#### Task to complete:
Copy all of the material below exactly.

━━━ Available data

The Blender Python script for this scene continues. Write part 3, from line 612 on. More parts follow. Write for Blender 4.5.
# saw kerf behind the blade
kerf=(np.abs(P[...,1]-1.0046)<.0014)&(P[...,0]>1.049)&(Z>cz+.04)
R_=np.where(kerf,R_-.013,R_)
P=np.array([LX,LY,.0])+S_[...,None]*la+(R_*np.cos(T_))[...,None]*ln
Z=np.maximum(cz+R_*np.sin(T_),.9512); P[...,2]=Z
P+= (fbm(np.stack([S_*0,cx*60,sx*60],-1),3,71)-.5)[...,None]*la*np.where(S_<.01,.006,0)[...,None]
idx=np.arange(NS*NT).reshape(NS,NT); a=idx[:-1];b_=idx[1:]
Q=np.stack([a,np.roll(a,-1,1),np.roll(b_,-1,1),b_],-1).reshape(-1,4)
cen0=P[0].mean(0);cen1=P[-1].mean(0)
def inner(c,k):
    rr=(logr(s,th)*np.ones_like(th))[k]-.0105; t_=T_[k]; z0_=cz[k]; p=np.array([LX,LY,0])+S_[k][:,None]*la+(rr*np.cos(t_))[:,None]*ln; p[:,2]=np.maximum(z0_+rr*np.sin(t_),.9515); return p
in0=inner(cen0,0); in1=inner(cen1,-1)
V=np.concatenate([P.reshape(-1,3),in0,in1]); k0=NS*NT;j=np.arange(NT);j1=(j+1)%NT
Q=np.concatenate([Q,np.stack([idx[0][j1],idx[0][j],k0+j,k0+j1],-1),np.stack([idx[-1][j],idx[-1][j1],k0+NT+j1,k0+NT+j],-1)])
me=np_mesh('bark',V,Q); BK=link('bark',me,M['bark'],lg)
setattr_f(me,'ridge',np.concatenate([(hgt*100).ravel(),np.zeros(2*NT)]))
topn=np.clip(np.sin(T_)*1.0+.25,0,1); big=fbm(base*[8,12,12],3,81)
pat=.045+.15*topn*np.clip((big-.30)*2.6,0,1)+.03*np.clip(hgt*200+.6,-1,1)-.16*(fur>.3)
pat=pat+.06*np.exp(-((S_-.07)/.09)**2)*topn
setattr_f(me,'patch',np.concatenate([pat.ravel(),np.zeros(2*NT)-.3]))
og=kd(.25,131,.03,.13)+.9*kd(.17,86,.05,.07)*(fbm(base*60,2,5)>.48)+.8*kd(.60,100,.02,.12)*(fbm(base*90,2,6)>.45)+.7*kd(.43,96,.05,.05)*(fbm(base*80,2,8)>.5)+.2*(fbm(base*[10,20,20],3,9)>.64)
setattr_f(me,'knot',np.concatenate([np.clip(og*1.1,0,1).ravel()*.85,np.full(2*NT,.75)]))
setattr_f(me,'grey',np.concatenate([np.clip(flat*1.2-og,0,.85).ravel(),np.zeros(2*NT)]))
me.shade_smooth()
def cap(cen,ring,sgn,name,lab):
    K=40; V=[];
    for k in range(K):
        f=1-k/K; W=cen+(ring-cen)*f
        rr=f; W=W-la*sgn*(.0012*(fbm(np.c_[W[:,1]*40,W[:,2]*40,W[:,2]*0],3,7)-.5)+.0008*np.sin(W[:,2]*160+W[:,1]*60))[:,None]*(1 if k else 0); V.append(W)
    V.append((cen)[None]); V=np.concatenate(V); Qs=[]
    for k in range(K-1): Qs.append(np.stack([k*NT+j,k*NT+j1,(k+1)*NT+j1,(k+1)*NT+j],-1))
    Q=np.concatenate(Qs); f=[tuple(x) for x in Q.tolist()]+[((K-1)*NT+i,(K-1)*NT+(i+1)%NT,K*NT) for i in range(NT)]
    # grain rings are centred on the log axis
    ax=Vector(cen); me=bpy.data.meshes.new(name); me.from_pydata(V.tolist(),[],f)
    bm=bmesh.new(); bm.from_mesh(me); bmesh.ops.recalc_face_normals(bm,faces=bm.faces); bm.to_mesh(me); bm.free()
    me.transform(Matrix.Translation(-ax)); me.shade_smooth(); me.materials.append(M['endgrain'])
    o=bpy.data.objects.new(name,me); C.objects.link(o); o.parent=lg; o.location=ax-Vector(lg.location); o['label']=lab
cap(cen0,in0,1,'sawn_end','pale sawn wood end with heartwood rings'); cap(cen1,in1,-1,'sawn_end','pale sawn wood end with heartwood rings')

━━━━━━

#### Correct result:
The Blender Python script for this scene continues. Write part 3, from line 612 on. More parts follow. Write for Blender 4.5.
# saw kerf behind the blade
kerf=(np.abs(P[...,1]-1.0046)<.0014)&(P[...,0]>1.049)&(Z>cz+.04)
R_=np.where(kerf,R_-.013,R_)
P=np.array([LX,LY,.0])+S_[...,None]*la+(R_*np.cos(T_))[...,None]*ln
Z=np.maximum(cz+R_*np.sin(T_),.9512); P[...,2]=Z
P+= (fbm(np.stack([S_*0,cx*60,sx*60],-1),3,71)-.5)[...,None]*la*np.where(S_<.01,.006,0)[...,None]
idx=np.arange(NS*NT).reshape(NS,NT); a=idx[:-1];b_=idx[1:]
Q=np.stack([a,np.roll(a,-1,1),np.roll(b_,-1,1),b_],-1).reshape(-1,4)
cen0=P[0].mean(0);cen1=P[-1].mean(0)
def inner(c,k):
    rr=(logr(s,th)*np.ones_like(th))[k]-.0105; t_=T_[k]; z0_=cz[k]; p=np.array([LX,LY,0])+S_[k][:,None]*la+(rr*np.cos(t_))[:,None]*ln; p[:,2]=np.maximum(z0_+rr*np.sin(t_),.9515); return p
in0=inner(cen0,0); in1=inner(cen1,-1)
V=np.concatenate([P.reshape(-1,3),in0,in1]); k0=NS*NT;j=np.arange(NT);j1=(j+1)%NT
Q=np.concatenate([Q,np.stack([idx[0][j1],idx[0][j],k0+j,k0+j1],-1),np.stack([idx[-1][j],idx[-1][j1],k0+NT+j1,k0+NT+j],-1)])
me=np_mesh('bark',V,Q); BK=link('bark',me,M['bark'],lg)
setattr_f(me,'ridge',np.concatenate([(hgt*100).ravel(),np.zeros(2*NT)]))
topn=np.clip(np.sin(T_)*1.0+.25,0,1); big=fbm(base*[8,12,12],3,81)
pat=.045+.15*topn*np.clip((big-.30)*2.6,0,1)+.03*np.clip(hgt*200+.6,-1,1)-.16*(fur>.3)
pat=pat+.06*np.exp(-((S_-.07)/.09)**2)*topn
setattr_f(me,'patch',np.concatenate([pat.ravel(),np.zeros(2*NT)-.3]))
og=kd(.25,131,.03,.13)+.9*kd(.17,86,.05,.07)*(fbm(base*60,2,5)>.48)+.8*kd(.60,100,.02,.12)*(fbm(base*90,2,6)>.45)+.7*kd(.43,96,.05,.05)*(fbm(base*80,2,8)>.5)+.2*(fbm(base*[10,20,20],3,9)>.64)
setattr_f(me,'knot',np.concatenate([np.clip(og*1.1,0,1).ravel()*.85,np.full(2*NT,.75)]))
setattr_f(me,'grey',np.concatenate([np.clip(flat*1.2-og,0,.85).ravel(),np.zeros(2*NT)]))
me.shade_smooth()
def cap(cen,ring,sgn,name,lab):
    K=40; V=[];
    for k in range(K):
        f=1-k/K; W=cen+(ring-cen)*f
        rr=f; W=W-la*sgn*(.0012*(fbm(np.c_[W[:,1]*40,W[:,2]*40,W[:,2]*0],3,7)-.5)+.0008*np.sin(W[:,2]*160+W[:,1]*60))[:,None]*(1 if k else 0); V.append(W)
    V.append((cen)[None]); V=np.concatenate(V); Qs=[]
    for k in range(K-1): Qs.append(np.stack([k*NT+j,k*NT+j1,(k+1)*NT+j1,(k+1)*NT+j],-1))
    Q=np.concatenate(Qs); f=[tuple(x) for x in Q.tolist()]+[((K-1)*NT+i,(K-1)*NT+(i+1)%NT,K*NT) for i in range(NT)]
    # grain rings are centred on the log axis
    ax=Vector(cen); me=bpy.data.meshes.new(name); me.from_pydata(V.tolist(),[],f)
    bm=bmesh.new(); bm.from_mesh(me); bmesh.ops.recalc_face_normals(bm,faces=bm.faces); bm.to_mesh(me); bm.free()
    me.transform(Matrix.Translation(-ax)); me.shade_smooth(); me.materials.append(M['endgrain'])
    o=bpy.data.objects.new(name,me); C.objects.link(o); o.parent=lg; o.location=ax-Vector(lg.location); o['label']=lab
cap(cen0,in0,1,'sawn_end','pale sawn wood end with heartwood rings'); cap(cen1,in1,-1,'sawn_end','pale sawn wood end with heartwood rings')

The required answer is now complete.